BRIEF: The listing below is to be output in its exact form.

DATASET SECTION:
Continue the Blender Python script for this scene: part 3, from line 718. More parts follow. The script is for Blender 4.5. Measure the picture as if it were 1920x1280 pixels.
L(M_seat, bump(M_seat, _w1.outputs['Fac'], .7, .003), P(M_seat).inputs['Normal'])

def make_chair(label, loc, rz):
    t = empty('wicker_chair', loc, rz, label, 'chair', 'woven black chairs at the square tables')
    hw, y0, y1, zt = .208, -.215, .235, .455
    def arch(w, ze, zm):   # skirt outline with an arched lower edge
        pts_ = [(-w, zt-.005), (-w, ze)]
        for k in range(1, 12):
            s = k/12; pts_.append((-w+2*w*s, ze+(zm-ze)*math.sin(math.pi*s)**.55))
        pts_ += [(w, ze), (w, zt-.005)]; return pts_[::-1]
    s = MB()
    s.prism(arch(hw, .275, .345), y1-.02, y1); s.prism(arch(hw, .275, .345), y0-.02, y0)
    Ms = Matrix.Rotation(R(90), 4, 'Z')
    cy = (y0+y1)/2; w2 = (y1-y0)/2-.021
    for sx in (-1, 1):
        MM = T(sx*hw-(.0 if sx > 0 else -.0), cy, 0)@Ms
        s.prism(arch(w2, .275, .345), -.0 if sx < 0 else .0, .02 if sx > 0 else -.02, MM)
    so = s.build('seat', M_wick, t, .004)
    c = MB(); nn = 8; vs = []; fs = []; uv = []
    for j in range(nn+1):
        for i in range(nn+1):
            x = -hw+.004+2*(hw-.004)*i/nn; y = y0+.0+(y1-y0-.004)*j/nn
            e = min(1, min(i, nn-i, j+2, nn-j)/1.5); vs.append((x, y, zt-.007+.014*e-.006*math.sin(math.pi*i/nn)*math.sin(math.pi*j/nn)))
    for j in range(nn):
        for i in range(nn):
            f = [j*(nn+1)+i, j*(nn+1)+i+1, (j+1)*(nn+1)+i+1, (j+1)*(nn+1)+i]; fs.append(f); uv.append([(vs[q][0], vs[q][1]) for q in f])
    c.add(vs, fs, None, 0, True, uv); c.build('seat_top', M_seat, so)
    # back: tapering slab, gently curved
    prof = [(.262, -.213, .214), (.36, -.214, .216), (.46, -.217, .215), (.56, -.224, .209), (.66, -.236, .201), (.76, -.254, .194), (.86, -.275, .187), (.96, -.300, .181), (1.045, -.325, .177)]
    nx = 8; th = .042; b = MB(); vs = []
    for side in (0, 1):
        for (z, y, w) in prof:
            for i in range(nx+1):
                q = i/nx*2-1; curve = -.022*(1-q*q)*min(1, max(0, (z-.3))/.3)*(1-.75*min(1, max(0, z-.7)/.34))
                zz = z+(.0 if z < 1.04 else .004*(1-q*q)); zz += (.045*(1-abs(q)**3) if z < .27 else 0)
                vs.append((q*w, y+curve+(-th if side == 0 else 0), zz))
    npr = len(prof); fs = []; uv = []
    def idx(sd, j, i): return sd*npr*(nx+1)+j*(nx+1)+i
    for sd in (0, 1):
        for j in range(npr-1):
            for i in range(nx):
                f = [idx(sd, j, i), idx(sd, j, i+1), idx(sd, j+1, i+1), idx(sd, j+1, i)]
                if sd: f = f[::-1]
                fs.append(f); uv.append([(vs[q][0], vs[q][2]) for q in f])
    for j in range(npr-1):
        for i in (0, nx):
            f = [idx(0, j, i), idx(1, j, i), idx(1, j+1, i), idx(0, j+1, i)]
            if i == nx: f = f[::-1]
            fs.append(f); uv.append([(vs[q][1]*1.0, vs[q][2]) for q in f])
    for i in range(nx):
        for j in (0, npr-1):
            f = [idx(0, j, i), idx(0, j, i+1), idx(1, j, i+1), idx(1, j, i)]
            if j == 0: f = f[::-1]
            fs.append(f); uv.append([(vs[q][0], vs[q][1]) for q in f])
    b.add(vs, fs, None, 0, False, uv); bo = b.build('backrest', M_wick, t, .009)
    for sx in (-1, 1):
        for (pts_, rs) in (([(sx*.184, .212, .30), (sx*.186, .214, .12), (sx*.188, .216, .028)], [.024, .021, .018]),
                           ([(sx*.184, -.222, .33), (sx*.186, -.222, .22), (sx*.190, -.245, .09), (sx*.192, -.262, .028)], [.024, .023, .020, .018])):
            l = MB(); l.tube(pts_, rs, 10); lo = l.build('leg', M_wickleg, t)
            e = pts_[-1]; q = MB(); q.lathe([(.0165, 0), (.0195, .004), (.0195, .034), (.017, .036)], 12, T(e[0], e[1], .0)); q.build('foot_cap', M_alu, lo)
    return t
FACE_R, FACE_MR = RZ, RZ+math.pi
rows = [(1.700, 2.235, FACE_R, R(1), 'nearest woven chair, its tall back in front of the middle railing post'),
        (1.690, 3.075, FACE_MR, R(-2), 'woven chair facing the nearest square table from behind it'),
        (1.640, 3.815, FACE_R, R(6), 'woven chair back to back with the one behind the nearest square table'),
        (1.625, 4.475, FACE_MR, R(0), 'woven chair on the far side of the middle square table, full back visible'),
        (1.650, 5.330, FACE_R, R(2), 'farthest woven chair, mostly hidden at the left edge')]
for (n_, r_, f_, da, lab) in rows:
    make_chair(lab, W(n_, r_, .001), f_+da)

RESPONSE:
Continue the Blender Python script for this scene: part 3, from line 718. More parts follow. The script is for Blender 4.5. Measure the picture as if it were 1920x1280 pixels.
L(M_seat, bump(M_seat, _w1.outputs['Fac'], .7, .003), P(M_seat).inputs['Normal'])

def make_chair(label, loc, rz):
    t = empty('wicker_chair', loc, rz, label, 'chair', 'woven black chairs at the square tables')
    hw, y0, y1, zt = .208, -.215, .235, .455
    def arch(w, ze, zm):   # skirt outline with an arched lower edge
        pts_ = [(-w, zt-.005), (-w, ze)]
        for k in range(1, 12):
            s = k/12; pts_.append((-w+2*w*s, ze+(zm-ze)*math.sin(math.pi*s)**.55))
        pts_ += [(w, ze), (w, zt-.005)]; return pts_[::-1]
    s = MB()
    s.prism(arch(hw, .275, .345), y1-.02, y1); s.prism(arch(hw, .275, .345), y0-.02, y0)
    Ms = Matrix.Rotation(R(90), 4, 'Z')
    cy = (y0+y1)/2; w2 = (y1-y0)/2-.021
    for sx in (-1, 1):
        MM = T(sx*hw-(.0 if sx > 0 else -.0), cy, 0)@Ms
        s.prism(arch(w2, .275, .345), -.0 if sx < 0 else .0, .02 if sx > 0 else -.02, MM)
    so = s.build('seat', M_wick, t, .004)
    c = MB(); nn = 8; vs = []; fs = []; uv = []
    for j in range(nn+1):
        for i in range(nn+1):
            x = -hw+.004+2*(hw-.004)*i/nn; y = y0+.0+(y1-y0-.004)*j/nn
            e = min(1, min(i, nn-i, j+2, nn-j)/1.5); vs.append((x, y, zt-.007+.014*e-.006*math.sin(math.pi*i/nn)*math.sin(math.pi*j/nn)))
    for j in range(nn):
        for i in range(nn):
            f = [j*(nn+1)+i, j*(nn+1)+i+1, (j+1)*(nn+1)+i+1, (j+1)*(nn+1)+i]; fs.append(f); uv.append([(vs[q][0], vs[q][1]) for q in f])
    c.add(vs, fs, None, 0, True, uv); c.build('seat_top', M_seat, so)
    # back: tapering slab, gently curved
    prof = [(.262, -.213, .214), (.36, -.214, .216), (.46, -.217, .215), (.56, -.224, .209), (.66, -.236, .201), (.76, -.254, .194), (.86, -.275, .187), (.96, -.300, .181), (1.045, -.325, .177)]
    nx = 8; th = .042; b = MB(); vs = []
    for side in (0, 1):
        for (z, y, w) in prof:
            for i in range(nx+1):
                q = i/nx*2-1; curve = -.022*(1-q*q)*min(1, max(0, (z-.3))/.3)*(1-.75*min(1, max(0, z-.7)/.34))
                zz = z+(.0 if z < 1.04 else .004*(1-q*q)); zz += (.045*(1-abs(q)**3) if z < .27 else 0)
                vs.append((q*w, y+curve+(-th if side == 0 else 0), zz))
    npr = len(prof); fs = []; uv = []
    def idx(sd, j, i): return sd*npr*(nx+1)+j*(nx+1)+i
    for sd in (0, 1):
        for j in range(npr-1):
            for i in range(nx):
                f = [idx(sd, j, i), idx(sd, j, i+1), idx(sd, j+1, i+1), idx(sd, j+1, i)]
                if sd: f = f[::-1]
                fs.append(f); uv.append([(vs[q][0], vs[q][2]) for q in f])
    for j in range(npr-1):
        for i in (0, nx):
            f = [idx(0, j, i), idx(1, j, i), idx(1, j+1, i), idx(0, j+1, i)]
            if i == nx: f = f[::-1]
            fs.append(f); uv.append([(vs[q][1]*1.0, vs[q][2]) for q in f])
    for i in range(nx):
        for j in (0, npr-1):
            f = [idx(0, j, i), idx(0, j, i+1), idx(1, j, i+1), idx(1, j, i)]
            if j == 0: f = f[::-1]
            fs.append(f); uv.append([(vs[q][0], vs[q][1]) for q in f])
    b.add(vs, fs, None, 0, False, uv); bo = b.build('backrest', M_wick, t, .009)
    for sx in (-1, 1):
        for (pts_, rs) in (([(sx*.184, .212, .30), (sx*.186, .214, .12), (sx*.188, .216, .028)], [.024, .021, .018]),
                           ([(sx*.184, -.222, .33), (sx*.186, -.222, .22), (sx*.190, -.245, .09), (sx*.192, -.262, .028)], [.024, .023, .020, .018])):
            l = MB(); l.tube(pts_, rs, 10); lo = l.build('leg', M_wickleg, t)
            e = pts_[-1]; q = MB(); q.lathe([(.0165, 0), (.0195, .004), (.0195, .034), (.017, .036)], 12, T(e[0], e[1], .0)); q.build('foot_cap', M_alu, lo)
    return t
FACE_R, FACE_MR = RZ, RZ+math.pi
rows = [(1.700, 2.235, FACE_R, R(1), 'nearest woven chair, its tall back in front of the middle railing post'),
        (1.690, 3.075, FACE_MR, R(-2), 'woven chair facing the nearest square table from behind it'),
        (1.640, 3.815, FACE_R, R(6), 'woven chair back to back with the one behind the nearest square table'),
        (1.625, 4.475, FACE_MR, R(0), 'woven chair on the far side of the middle square table, full back visible'),
        (1.650, 5.330, FACE_R, R(2), 'farthest woven chair, mostly hidden at the left edge')]
for (n_, r_, f_, da, lab) in rows:
    make_chair(lab, W(n_, r_, .001), f_+da)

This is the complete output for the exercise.